Incredibly, libertarians and conservatives see the "free market" as the hand of God despite its failures (see excerpts at The Conservative Mind). They see the "free market" as designed by God, just as Ohm's Law is ... as noted by the foolish libertarian above. When there are problems, they see that as caused by "interference in the free market", believing it just wasn't "free enough" to achieve their desired "free market" utopia.

News flash: The "free market" wasn't designed by God. It was created by man. It is imperfect. But it's the 21st century now; we can understand "free market" flaws and correct for them. We must allow "market forces" to effectively regulate supply and demand; "free market" flaws do not allow that to happen.

They use 16th century, Machiavellian thinking in the 21st century. They've destroyed the U.S. economy and will destroy the planet (see From Growth to Overshoot & Collapse), if they are not successfully opposed and marginalized.
_____________________

 

Libertarian asserts government is responsible for "free market" failures.

A Libertarian Objection 3/23/09: "... name for me a single free market failure ... that was completely free government fingerprints."

This e-mail reveals the depth of libertarian ignorance:

Reading your article, "Freedom? Liberal vs.
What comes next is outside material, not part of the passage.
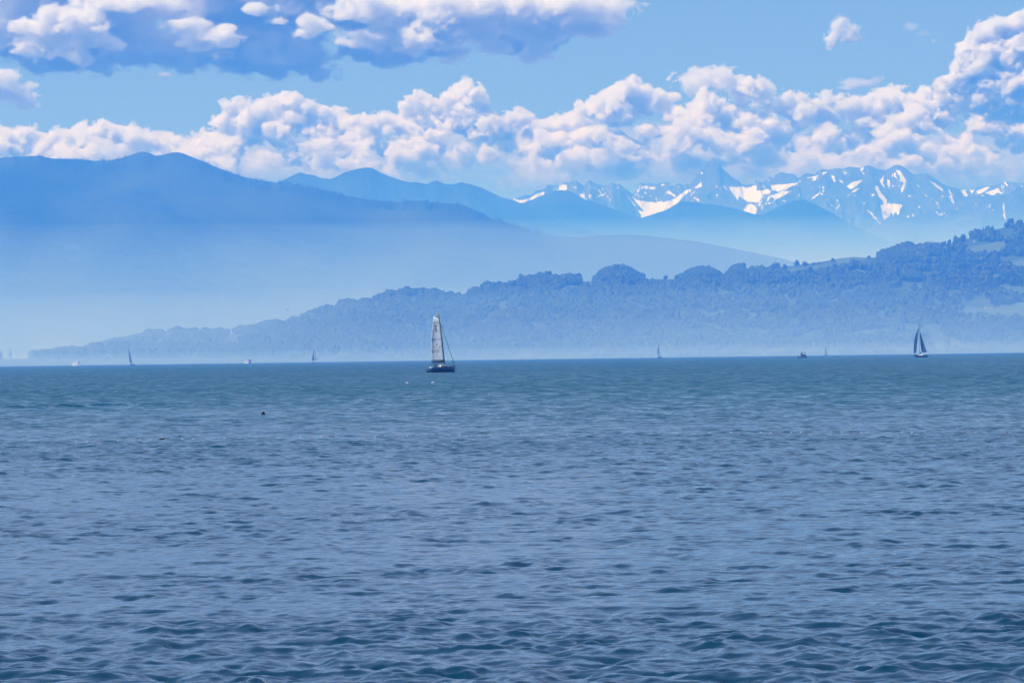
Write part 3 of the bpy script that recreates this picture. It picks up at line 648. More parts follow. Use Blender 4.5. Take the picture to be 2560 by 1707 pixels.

Conservative," reminded me very much of the Flat Earth Society's writings regarding lighthouses and "...absolute proof."  Of course, the Earth is round, I mean, check out the shadow on a full Moon.

Back on point, name for me a single free market failure.  Should be easy, right?  Now, now.  What I mean, just so there's no confusion, is name a single failure that was completely free government fingerprints.  I know: impossible.  So why blame one and not the other, hmmm?  Hint: he who RUNS it OWNS it.  Duh.

M. Scott Michaels

P.S. George Lakoff is a certified twit.

This e-mail reveals two things about libertarians:

1. The statement "name for me a single free market failure" indicates a belief that there is no such thing as a "free market" failure. There are and I describe them at Invisible Hand Drops Ball & Economics 101.
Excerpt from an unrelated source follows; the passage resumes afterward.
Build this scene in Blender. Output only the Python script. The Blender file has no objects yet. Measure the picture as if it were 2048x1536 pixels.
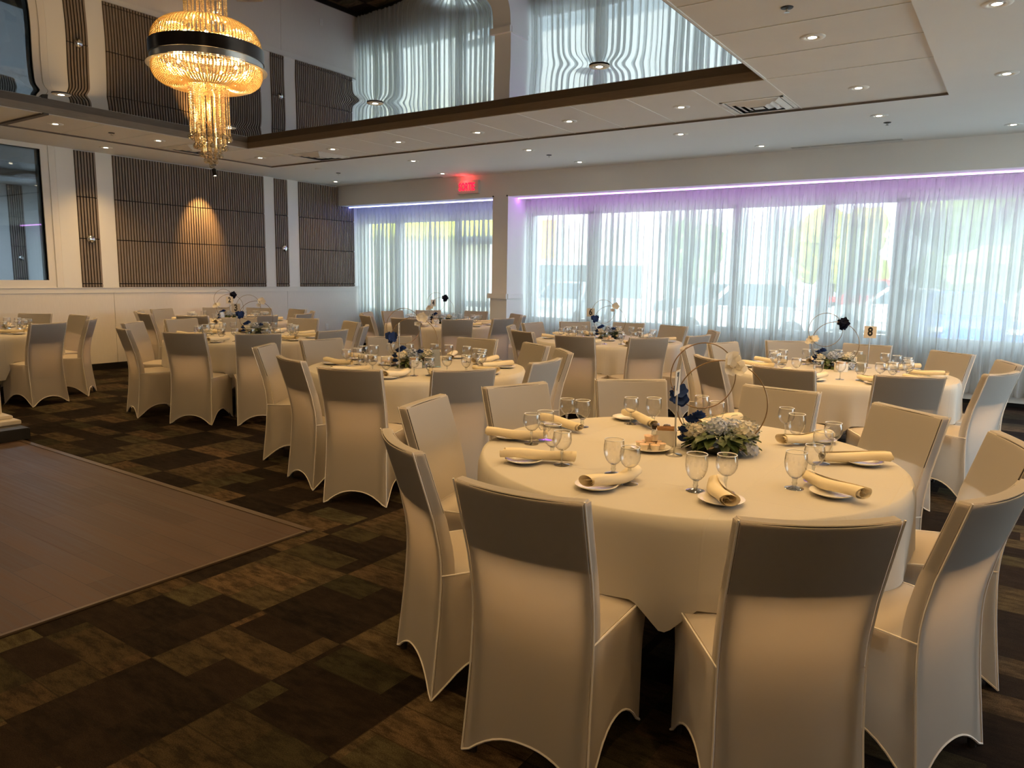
import bpy, bmesh, math, random
import numpy as np
from mathutils import Vector, Matrix
random.seed(7)
PI = math.pi
SC = bpy.context.scene
COL = SC.collection

# ------------------------------------------------------------------ camera, exposure, sky, sun
FPX = 1470.34
F = Vector((-0.56052466, 0.81522831, -0.14565338)); R = Vector((0.82251869, 0.56849681, 0.01656455)); U = Vector((-0.09630737, 0.11051779, 0.989197))
cam_data = bpy.data.cameras.new('camera'); cam = bpy.data.objects.new('camera', cam_data); COL.objects.link(cam)
cam_data.sensor_fit = 'HORIZONTAL'; cam_data.sensor_width = 36.0; cam_data.lens = FPX / 2048 * 36.0
cam_data.clip_start = 0.05; cam_data.clip_end = 400
cam.matrix_world = Matrix(((R.x, U.x, -F.x, 0), (R.y, U.y, -F.y, 0), (R.z, U.z, -F.z, 1.55), (0, 0, 0, 1)))
SC.camera = cam
SC.view_settings.view_transform = 'Standard'; SC.view_settings.look = 'None'
SC.view_settings.exposure = 1.6; SC.view_settings.gamma = 1.0
SC.view_settings.use_curve_mapping = False
SC.cycles.max_bounces = 10; SC.cycles.diffuse_bounces = 4; SC.cycles.glossy_bounces = 5; SC.cycles.transmission_bounces = 8
SC.cycles.transparent_max_bounces = 40; SC.cycles.caustics_reflective = False; SC.cycles.caustics_refractive = False
SC.cycles.sample_clamp_indirect = 6.0

WORLD = bpy.data.worlds.new('sky_world'); SC.world = WORLD; WORLD.use_nodes = True
wn = WORLD.node_tree; wn.nodes.clear()
w_out = wn.nodes.new('ShaderNodeOutputWorld'); w_bg = wn.nodes.new('ShaderNodeBackground')
w_tc = wn.nodes.new('ShaderNodeTexCoord'); w_sep = wn.nodes.new('ShaderNodeSeparateXYZ'); w_rmp = wn.nodes.new('ShaderNodeValToRGB')
wn.links.new(w_tc.outputs['Generated'], w_sep.inputs[0]); wn.links.new(w_sep.outputs['Z'], w_rmp.inputs[0])
w_rmp.color_ramp.elements[0].position = 0.0; w_rmp.color_ramp.elements[0].color = (0.86, 0.94, 1.0, 1)
w_rmp.color_ramp.elements[1].position = 0.6; w_rmp.color_ramp.elements[1].color = (0.62, 0.80, 1.0, 1)
wn.links.new(w_rmp.outputs[0], w_bg.inputs['Color']); wn.links.new(w_bg.outputs[0], w_out.inputs[0])
w_bg.inputs['Strength'].default_value = 2.0

def add_portal(loc, rot, w, h):
    d = bpy.data.lights.new('window_portal', 'AREA'); d.shape = 'RECTANGLE'; d.size = w; d.size_y = h; d.cycles.is_portal = True
    o = bpy.data.objects.new('window_portal', d); o.location = loc; o.rotation_euler = rot; COL.objects.link(o)
add_portal((4.45, 7.5, 1.65), (0, PI / 2, 0), 2.8, 5.8)           # light from these faces the room
add_portal((-2.0, 11.60, 1.70), (-PI / 2, 0, 0), 10.8, 2.0)
add_portal((-9.7, 11.60, 1.70), (-PI / 2, 0, 0), 3.9, 2.0)
def add_light(name, kind, loc, energy, color, **kw):
    d = bpy.data.lights.new(name, kind); d.energy = energy; d.color = color
    for k, v in kw.items(): setattr(d, k, v)
    o = bpy.data.objects.new(name, d); o.location = loc; COL.objects.link(o); return o
sun = add_light('sun', 'SUN', (0, 0, 30), 6.5, (1.0, 0.95, 0.86), angle=0.02)
sun.rotation_euler = (math.radians(42), 0, math.radians(-25))      # high and behind the building: lights the car park, never enters the room
WARM = (1.0, 0.61, 0.235)
SPOT_W = 29.0

# ------------------------------------------------------------------ room measures (metres)
XL, XR = -11.675, 4.2
YB, YH, YW = -5.0, 10.58, 11.266
ZC, ZH, ZR = 3.281, 2.895, 1.27
Z_GLASS0, Z_GLASS1 = 0.77, 2.63
Y_CURT = 11.10
WX1 = 3.4

# ------------------------------------------------------------------ mesh builder
class MB:
    def __init__(s): s.v = []; s.f = []; s.m = []
    def add(s, vs, fs, M=None, mi=0):
        o = len(s.v)
        s.v.extend([tuple(M @ Vector(v)) for v in vs] if M is not None else [tuple(v) for v in vs])
        s.f.extend([tuple(i + o for i in f) for f in fs]); s.m.extend([mi] * len(fs)); return s
    def box(s, x0, x1, y0, y1, z0, z1, M=None, mi=0):
        v = [(x, y, z) for z in (z0, z1) for y in (y0, y1) for x in (x0, x1)]
        return s.add(v, [(0, 2, 3, 1), (4, 5, 7, 6), (0, 1, 5, 4), (2, 6, 7, 3), (0, 4, 6, 2), (1, 3, 7, 5)], M, mi)
    def lathe(s, prof, n=24, c=(0, 0, 0), M=None, closed=False, mi=0):
        v = []; f = []; k = len(prof)
        for i in range(n):
            a = 2 * PI * i / n
            for r, z in prof: v.append((c[0] + r * math.cos(a), c[1] + r * math.sin(a), c[2] + z))
        for i in range(n):
            j = (i + 1) % n
            for t in range(k - 1): f.append((i * k + t, j * k + t, j * k + t + 1, i * k + t + 1))
        if prof[0][0] > 1e-6 and closed: f.append(tuple(i * k for i in range(n))[::-1])
        if prof[-1][0] > 1e-6 and closed: f.append(tuple(i * k + k - 1 for i in range(n)))
        return s.add(v, f, M, mi)
    def cyl(s, p, r, h, n=16, r1=None, M=None, mi=0):
        return s.lathe([(r, 0), (r if r1 is None else r1, h)], n, p, M, True, mi)
    def sphere(s, c, r, nu=12, nv=8, M=None, sc=(1, 1, 1), mi=0):
        v = []; f = []
        for j in range(nv + 1):
            t = PI * j / nv
            for i in range(nu):
                a = 2 * PI * i / nu
                v.append((c[0] + r * sc[0] * math.sin(t) * math.cos(a), c[1] + r * sc[1] * math.sin(t) * math.sin(a), c[2] + r * sc[2] * math.cos(t)))
        for j in range(nv):
            for i in range(nu):
                k = (i + 1) % nu; f.append((j * nu + i, (j + 1) * nu + i, (j + 1) * nu + k, j * nu + k))
        return s.add(v, f, M, mi)
    def tube(s, pts, r, n=6, closed=False, M=None, mi=0):
        P = [Vector(p) for p in pts]; v = []; f = []; N = len(P); up = Vector((0, 0, 1)); prev = None
        for i, p in enumerate(P):
            a = P[(i - 1) % N] if (closed or i > 0) else p; b = P[(i + 1) % N] if (closed or i < N - 1) else p
            t = (b - a).normalized()
            if prev is None:
                prev = t.cross(up)
                if prev.length < 1e-3: prev = t.cross(Vector((1, 0, 0)))
            x = (prev - t * prev.dot(t)); x.normalize(); y = t.cross(x); prev = x
            rr = r[i] if isinstance(r, (list, tuple)) else r
            for k in range(n):
                q = 2 * PI * k / n; v.append(p + x * (rr * math.cos(q)) + y * (rr * math.sin(q)))
        for i in range(N if closed else N - 1):
            j = (i + 1) % N
            for k in range(n):
                l = (k + 1) % n; f.append((i * n + k, i * n + l, j * n + l, j * n + k))
        if not closed: f.append(tuple(range(n))[::-1]); f.append(tuple((N - 1) * n + k for k in range(n)))
        return s.add(v, f, M, mi)
    def grid(s, fn, nu, nv, M=None, mi=0):
        v = [fn(i / nu, j / nv) for j in range(nv + 1) for i in range(nu + 1)]
        f = [(j * (nu + 1) + i, j * (nu + 1) + i + 1, (j + 1) * (nu + 1) + i + 1, (j + 1) * (nu + 1) + i) for j in range(nv) for i in range(nu)]
        return s.add(v, f, M, mi)
    def mesh(s, name, mats, ang=35, weld=0, bevel=0):
        me = bpy.data.meshes.new(name); me.from_pydata(s.v, [], s.f)
        if not isinstance(mats, (list, tuple)): mats = [mats]
        for m in mats: me.materials.append(m)
        if len(mats) > 1: me.polygons.foreach_set('material_index', s.m)
        if weld or bevel:
            bm = bmesh.new(); bm.from_mesh(me)
            if weld: bmesh.ops.remove_doubles(bm, verts=bm.verts, dist=weld)
            bmesh.ops.recalc_face_normals(bm, faces=bm.faces)
            if bevel:
                es = [e for e in bm.edges if len(e.link_faces) == 2 and e.calc_face_angle(0) > math.radians(48)]
                bmesh.ops.bevel(bm, geom=es, offset=bevel, segments=2, affect='EDGES', clamp_overlap=True)
            bm.to_mesh(me); bm.free()
        if ang:
            me.polygons.foreach_set('use_smooth', [True] * len(me.polygons)); me.set_sharp_from_angle(angle=math.radians(ang))
        me.update(); return me
    def build(s, name, mats, parent=None, ang=35, weld=0, bevel=0, loc=None, rz=0):
        return link(name, s.mesh(name, mats, ang, weld, bevel), parent, loc, rz)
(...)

2. They believe that when there's a failure, government had a hand in it and therefore should be blamed. I address this below.

Further, this objection brings up a vitally important point:
Even if the market were absolutely "free" and unregulated ("lawless"), there are specific mechanisms that cause it to fail ... without fail.

Here's my response:

The counterpart of the "Flat Earth Society" are the pathetic fundamentalists who believe in the infallible magic of "free markets" and "free trade."
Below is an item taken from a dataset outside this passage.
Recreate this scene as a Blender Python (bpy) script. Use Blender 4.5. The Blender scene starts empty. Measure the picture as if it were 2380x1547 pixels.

Rather than understand the failures, ideologues argue, as you do, that it "just wasn't free enough."

Markets are more or less free depending on which one. it's true, government sometimes intrudes in ways it should not. Most often though, it doesn't get involved where it should or doesn't get involved in the ways it should.

In any case, even if there were completely free markets, they would FAIL for the reasons described at:
Invisible Hand Drops Ball & Economics 101, 3/24/08, "Conservative" economic policies deliver dysfunctional results. They should have the courage to admit that's what they want.

The comment that "George Lakoff is a certified twit" is a very intelligent and incisive comment ... not. A twit is someone who's annoying ... he certainly does annoy the ignorant, which it seems you are ... assertions with no logical argument.

Of course government gets involved when there are market failures. And it's true that there are policy failures; see Government Dysfunction.

Many times policies indeed do not address the roots of the problems; government applies band-aids because it's unwilling to address that there are times when the "free market" fails. That unwillingness practically guarantees failure.

The root of the unwillingness? The U.S. has moved so far to the economic "right" that it blinds policy makers to what should be done.